### Problem description
Repeat exactly the lines of the listing below, please, starting with the first and ending with the line containing "COL = scene.collection"; leave out the rest.
+ + + + + + +
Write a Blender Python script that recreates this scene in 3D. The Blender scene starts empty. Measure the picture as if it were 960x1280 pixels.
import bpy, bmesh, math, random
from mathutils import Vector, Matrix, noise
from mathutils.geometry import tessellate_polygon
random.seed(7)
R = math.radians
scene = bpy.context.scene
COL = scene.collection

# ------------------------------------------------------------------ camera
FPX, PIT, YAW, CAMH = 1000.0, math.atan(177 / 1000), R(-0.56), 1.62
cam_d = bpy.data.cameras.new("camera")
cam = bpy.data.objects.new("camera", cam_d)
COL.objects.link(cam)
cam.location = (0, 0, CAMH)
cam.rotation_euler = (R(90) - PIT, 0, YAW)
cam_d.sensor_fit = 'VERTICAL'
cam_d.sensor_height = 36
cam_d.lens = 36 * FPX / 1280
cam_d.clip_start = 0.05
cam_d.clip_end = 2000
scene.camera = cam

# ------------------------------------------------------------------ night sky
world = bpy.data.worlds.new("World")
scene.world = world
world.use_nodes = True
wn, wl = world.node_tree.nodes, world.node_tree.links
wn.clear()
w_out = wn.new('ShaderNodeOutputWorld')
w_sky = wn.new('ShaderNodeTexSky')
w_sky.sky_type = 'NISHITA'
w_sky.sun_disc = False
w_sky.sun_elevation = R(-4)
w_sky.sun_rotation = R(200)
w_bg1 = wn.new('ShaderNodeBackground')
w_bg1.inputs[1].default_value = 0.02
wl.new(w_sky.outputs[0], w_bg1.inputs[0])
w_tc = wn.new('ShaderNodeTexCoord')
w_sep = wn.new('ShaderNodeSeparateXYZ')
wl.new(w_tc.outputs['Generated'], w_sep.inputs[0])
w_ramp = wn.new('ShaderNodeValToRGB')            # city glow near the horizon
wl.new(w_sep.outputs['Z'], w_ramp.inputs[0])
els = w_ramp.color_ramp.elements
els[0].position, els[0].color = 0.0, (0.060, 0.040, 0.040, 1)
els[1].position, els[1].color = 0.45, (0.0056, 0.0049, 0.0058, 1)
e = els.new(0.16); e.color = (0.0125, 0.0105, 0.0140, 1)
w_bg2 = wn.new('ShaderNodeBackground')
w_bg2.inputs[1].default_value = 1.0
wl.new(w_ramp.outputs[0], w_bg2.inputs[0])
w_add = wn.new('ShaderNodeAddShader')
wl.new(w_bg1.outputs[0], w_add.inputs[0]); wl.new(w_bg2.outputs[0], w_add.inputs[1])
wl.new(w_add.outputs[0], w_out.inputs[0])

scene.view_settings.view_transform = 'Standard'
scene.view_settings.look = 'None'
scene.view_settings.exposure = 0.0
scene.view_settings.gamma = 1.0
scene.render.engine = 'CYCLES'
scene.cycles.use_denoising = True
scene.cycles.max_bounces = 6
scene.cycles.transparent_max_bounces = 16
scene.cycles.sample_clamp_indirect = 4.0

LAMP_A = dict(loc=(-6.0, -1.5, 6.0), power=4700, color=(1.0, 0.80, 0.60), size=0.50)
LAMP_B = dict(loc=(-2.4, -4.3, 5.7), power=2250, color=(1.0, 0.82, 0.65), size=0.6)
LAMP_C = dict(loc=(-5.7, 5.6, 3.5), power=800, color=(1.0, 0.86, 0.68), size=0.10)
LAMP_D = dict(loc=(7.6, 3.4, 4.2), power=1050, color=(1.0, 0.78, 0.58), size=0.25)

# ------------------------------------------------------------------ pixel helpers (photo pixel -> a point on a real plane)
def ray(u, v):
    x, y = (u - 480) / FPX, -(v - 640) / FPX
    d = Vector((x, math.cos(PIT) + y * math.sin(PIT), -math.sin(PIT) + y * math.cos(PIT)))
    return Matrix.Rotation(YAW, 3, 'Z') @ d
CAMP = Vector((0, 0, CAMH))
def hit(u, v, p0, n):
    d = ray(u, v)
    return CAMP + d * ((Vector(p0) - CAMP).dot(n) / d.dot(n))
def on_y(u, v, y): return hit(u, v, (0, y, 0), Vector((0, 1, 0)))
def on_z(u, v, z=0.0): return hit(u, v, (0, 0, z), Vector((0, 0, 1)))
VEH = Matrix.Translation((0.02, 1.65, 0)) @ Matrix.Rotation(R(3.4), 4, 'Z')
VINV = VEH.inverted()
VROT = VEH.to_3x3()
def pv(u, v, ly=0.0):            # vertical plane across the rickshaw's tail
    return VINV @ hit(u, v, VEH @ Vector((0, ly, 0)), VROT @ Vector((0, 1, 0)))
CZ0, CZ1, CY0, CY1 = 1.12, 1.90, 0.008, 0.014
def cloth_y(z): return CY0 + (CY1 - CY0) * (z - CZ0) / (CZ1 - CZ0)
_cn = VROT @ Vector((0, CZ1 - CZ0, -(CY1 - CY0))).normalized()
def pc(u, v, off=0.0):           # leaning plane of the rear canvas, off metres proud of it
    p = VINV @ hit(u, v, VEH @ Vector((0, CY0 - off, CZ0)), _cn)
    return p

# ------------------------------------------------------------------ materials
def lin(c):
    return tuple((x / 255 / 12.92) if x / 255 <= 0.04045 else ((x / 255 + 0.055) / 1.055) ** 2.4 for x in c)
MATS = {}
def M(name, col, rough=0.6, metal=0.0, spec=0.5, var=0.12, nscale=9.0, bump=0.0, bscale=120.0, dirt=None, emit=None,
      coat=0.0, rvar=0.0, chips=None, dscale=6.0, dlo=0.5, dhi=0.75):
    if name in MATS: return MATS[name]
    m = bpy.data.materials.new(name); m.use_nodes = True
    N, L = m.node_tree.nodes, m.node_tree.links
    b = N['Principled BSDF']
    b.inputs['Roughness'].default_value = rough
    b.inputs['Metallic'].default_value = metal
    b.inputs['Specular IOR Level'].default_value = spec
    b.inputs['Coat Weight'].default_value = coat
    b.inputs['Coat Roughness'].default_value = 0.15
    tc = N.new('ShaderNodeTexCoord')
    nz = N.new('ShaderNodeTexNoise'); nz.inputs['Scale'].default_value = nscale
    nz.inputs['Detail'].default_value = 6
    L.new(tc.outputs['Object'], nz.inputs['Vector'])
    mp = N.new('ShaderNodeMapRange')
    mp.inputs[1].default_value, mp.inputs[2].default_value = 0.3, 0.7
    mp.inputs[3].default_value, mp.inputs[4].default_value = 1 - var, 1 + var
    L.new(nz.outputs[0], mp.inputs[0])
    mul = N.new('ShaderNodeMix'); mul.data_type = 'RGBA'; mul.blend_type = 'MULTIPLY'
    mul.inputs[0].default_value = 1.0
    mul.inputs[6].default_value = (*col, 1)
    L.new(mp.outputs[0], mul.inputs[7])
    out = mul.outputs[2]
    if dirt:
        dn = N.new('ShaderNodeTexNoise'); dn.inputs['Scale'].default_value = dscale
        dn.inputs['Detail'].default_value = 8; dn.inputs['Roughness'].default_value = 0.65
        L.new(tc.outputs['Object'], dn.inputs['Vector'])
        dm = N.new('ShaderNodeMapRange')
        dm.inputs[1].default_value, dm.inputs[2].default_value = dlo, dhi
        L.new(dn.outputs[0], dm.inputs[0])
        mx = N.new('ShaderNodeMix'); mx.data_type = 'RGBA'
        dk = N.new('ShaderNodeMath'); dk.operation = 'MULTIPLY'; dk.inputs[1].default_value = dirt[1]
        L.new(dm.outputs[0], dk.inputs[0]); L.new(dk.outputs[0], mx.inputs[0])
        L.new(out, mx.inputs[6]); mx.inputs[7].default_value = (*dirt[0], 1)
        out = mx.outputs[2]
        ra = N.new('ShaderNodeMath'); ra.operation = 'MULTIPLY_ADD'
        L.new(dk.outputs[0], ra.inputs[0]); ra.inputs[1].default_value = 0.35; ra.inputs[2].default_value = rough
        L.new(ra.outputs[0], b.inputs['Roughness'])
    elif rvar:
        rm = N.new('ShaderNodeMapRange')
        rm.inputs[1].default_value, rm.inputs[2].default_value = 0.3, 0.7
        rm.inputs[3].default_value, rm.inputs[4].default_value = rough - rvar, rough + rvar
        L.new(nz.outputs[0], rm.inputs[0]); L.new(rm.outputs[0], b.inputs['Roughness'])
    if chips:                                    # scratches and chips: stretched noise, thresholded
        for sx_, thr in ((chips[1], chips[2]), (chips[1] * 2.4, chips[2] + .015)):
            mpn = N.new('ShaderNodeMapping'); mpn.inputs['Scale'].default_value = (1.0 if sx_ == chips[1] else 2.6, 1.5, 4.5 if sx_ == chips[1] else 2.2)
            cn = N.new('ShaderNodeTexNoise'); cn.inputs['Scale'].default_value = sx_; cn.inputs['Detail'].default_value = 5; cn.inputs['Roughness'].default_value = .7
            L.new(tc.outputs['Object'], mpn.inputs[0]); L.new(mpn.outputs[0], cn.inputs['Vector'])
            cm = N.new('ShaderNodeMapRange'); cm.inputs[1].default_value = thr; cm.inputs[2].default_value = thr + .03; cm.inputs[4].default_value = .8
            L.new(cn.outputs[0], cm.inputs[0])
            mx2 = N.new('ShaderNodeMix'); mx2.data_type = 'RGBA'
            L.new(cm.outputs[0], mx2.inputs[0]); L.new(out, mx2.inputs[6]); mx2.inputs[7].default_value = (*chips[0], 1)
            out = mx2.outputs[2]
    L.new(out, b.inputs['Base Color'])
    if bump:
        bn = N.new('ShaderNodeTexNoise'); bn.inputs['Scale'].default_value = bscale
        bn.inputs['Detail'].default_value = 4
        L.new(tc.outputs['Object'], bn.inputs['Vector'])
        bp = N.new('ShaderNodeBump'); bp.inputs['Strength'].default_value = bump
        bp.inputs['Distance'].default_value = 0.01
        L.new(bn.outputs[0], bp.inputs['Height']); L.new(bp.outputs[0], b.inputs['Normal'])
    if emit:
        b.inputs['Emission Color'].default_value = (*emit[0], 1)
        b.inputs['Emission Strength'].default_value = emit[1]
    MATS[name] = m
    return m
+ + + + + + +
### Worked solution
Write a Blender Python script that recreates this scene in 3D. The Blender scene starts empty. Measure the picture as if it were 960x1280 pixels.
import bpy, bmesh, math, random
from mathutils import Vector, Matrix, noise
from mathutils.geometry import tessellate_polygon
random.seed(7)
R = math.radians
scene = bpy.context.scene
COL = scene.collection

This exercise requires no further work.